How is the Consult not relevant to the point? Destroying them is what spurred the TT.... I know maybe I am a little too much on wether Kellhus emotions matter (though I have been convinced that TGO doesn't make decisions based on emotion, emotion spurred him to be more, to make the TT his, I won't back down from that.), some of you guys take it too far the opposite way. Where is there any textual evidence Kellhus wants to join the Consult? In fact, the opposite is true, the Consult must be exterminated for Kelhus to transcend, whatever that might be (half ape, half monk God of Earwa, I guess). He might make tools of the Consult and their mechanisms, he won't suffer their presence. I mean, what are we reading about here? If he wanted to join them he would make a few jumps and make some new friends. For whatever reason, the text seems to indicate the Consult wants nothing to do with him, prophecy or whatever I guess.
Oh, indeed, it wasn't my intention to imply that Kellhus has any ideal to join the Consult, or even suffer their continued existence after they do whatever it is Kellhus needs them to do. In other words, what I was trying to say is that there is little distinction between enemies and tools for Kellhus. Indeed, the Consult is certainly an enemy and yet at the same time, the fact that Kellhus hasn't simply killed them all, or tossed the Ark back into the Void, speaks to them still having
some kind of role.
To bring this back full circle, I don't think Meppa somehow ends up not being Kellhus' mortal enemy. In fact, I think he is still alive to simply be that again. Why does Kellhus need that? I don't know, but it may have to do with him needing to strive, in a sense?

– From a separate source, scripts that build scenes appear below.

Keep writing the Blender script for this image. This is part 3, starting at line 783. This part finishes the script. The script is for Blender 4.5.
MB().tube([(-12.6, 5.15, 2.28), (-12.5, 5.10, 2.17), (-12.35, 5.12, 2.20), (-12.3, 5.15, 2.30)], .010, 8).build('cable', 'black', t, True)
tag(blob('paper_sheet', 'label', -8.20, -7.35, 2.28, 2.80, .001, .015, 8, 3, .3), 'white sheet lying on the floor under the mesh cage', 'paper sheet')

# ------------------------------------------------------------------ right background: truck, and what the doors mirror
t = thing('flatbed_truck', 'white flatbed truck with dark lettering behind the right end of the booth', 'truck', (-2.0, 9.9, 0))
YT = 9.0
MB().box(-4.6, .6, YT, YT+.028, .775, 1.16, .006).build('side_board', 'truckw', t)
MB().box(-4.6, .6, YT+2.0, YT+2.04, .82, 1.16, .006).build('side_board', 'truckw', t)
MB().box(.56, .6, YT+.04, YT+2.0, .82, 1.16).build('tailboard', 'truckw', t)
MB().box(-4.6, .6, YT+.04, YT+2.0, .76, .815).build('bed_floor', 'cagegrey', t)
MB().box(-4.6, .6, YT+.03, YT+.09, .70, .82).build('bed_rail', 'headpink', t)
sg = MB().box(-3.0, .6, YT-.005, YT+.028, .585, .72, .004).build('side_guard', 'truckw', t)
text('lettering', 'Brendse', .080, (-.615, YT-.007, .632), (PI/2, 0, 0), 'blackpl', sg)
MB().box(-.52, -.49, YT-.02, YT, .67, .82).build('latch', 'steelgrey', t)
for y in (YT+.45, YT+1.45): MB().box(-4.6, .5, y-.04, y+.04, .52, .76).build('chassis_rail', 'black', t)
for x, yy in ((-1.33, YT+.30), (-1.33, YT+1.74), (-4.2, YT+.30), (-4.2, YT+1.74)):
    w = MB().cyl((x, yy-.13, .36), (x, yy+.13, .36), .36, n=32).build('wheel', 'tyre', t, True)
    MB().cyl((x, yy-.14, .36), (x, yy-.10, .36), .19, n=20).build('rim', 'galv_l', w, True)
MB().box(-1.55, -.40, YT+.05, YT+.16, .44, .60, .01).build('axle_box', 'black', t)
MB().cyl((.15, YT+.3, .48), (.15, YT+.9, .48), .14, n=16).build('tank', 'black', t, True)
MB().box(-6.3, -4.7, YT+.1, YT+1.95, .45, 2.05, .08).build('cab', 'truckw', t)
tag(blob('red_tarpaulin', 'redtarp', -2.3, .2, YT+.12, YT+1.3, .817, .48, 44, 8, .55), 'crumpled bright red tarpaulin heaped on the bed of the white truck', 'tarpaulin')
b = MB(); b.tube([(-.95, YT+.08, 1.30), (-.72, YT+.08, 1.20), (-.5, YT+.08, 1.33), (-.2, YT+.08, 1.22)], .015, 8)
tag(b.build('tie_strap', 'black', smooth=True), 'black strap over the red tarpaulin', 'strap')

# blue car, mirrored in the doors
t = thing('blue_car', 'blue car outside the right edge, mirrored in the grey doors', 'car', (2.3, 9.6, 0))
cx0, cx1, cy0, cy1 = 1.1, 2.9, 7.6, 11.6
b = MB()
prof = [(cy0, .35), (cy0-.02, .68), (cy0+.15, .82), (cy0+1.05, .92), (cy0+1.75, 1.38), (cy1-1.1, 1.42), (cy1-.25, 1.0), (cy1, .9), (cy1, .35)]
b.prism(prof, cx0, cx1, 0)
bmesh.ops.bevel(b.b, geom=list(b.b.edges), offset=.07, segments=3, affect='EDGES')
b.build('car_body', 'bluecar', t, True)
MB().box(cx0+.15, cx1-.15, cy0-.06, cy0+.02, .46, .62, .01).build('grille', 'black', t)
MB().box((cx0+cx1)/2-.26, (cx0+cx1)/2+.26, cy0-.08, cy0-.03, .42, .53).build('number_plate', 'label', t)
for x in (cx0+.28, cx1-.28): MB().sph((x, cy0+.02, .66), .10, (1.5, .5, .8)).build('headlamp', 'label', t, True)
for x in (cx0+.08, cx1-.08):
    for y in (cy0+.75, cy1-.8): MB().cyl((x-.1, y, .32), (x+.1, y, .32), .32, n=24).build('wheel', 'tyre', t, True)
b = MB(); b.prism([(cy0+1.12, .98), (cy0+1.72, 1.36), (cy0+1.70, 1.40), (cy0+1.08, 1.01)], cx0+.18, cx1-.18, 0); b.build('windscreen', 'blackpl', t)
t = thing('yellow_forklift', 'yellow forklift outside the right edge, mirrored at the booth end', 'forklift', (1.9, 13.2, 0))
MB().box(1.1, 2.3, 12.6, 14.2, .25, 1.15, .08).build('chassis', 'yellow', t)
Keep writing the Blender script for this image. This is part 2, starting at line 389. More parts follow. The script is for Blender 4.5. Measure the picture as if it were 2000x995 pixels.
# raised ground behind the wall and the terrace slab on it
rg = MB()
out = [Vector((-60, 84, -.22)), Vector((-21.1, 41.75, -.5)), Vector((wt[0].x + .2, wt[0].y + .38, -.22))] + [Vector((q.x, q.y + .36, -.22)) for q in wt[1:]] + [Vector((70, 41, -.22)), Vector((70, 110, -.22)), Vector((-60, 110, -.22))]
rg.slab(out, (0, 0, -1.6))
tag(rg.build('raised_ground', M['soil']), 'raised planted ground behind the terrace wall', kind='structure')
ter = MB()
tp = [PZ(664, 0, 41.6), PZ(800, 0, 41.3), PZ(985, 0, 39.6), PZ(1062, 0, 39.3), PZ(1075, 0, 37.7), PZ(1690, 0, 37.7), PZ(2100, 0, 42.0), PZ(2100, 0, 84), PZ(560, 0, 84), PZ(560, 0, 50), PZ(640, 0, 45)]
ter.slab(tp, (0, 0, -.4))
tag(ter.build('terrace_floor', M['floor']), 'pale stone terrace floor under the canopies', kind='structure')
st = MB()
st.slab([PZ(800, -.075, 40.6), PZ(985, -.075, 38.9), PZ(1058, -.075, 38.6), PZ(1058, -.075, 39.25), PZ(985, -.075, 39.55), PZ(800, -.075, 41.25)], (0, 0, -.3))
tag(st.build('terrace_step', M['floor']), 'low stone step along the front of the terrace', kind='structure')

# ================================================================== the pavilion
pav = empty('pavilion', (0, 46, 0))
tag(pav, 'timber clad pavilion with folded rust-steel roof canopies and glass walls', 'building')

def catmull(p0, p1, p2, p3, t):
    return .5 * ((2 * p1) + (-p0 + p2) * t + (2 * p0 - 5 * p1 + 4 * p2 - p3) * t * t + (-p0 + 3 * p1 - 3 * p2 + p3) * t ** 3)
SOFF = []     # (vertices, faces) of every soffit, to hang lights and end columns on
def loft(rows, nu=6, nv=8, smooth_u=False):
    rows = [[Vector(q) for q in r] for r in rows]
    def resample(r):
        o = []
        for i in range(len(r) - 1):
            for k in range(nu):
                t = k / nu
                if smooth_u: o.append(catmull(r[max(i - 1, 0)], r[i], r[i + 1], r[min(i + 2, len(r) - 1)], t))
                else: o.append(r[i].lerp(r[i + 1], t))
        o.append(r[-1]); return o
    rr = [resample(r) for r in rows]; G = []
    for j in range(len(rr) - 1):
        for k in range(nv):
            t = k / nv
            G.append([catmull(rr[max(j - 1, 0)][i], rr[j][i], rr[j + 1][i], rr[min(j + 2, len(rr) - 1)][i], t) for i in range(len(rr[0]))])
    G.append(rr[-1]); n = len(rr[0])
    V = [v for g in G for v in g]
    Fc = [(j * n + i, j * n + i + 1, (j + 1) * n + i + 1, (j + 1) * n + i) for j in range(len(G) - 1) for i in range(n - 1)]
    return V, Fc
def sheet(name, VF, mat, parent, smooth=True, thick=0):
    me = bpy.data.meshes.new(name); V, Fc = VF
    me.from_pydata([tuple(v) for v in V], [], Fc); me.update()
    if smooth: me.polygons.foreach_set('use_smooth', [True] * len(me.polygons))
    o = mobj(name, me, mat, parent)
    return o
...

To answer my question, I believe Akka is an ally in Kellhus's own view of what a ally is. He let him live because he needed him, that much is for sure. Even in conquering Earwa, he did his best to make allies and not enemies. I'd say their is a distinct separation of the two in his mind. He made Malowebi choose, did he not? He offered to be allies, and look what "no" got Zeum. A demon-headed Malowebi coming to exterminate their line. So, I see that Kellhus sees them to be more than just tools. Life goes on after the Great Ordeal, after all. And, it is Holy!
Sure, in the abstract there is definitely a distinction between ally and enemy. But in the practical Kellhus-ian way, they are both things to be used. Indeed, the end for each will be different, allies rewarded or spared, enemies punished or killed, but the point is that they are all things to be used to achieve ends.
Thinking about how you phrased that though make me think of Kellhus as a "Bellicose God," that is "one who favours those who strive against him over sycophants and worshipers." Perhaps it really is about Kellhus achieving Becoming (More), and that something that required things to be striven against?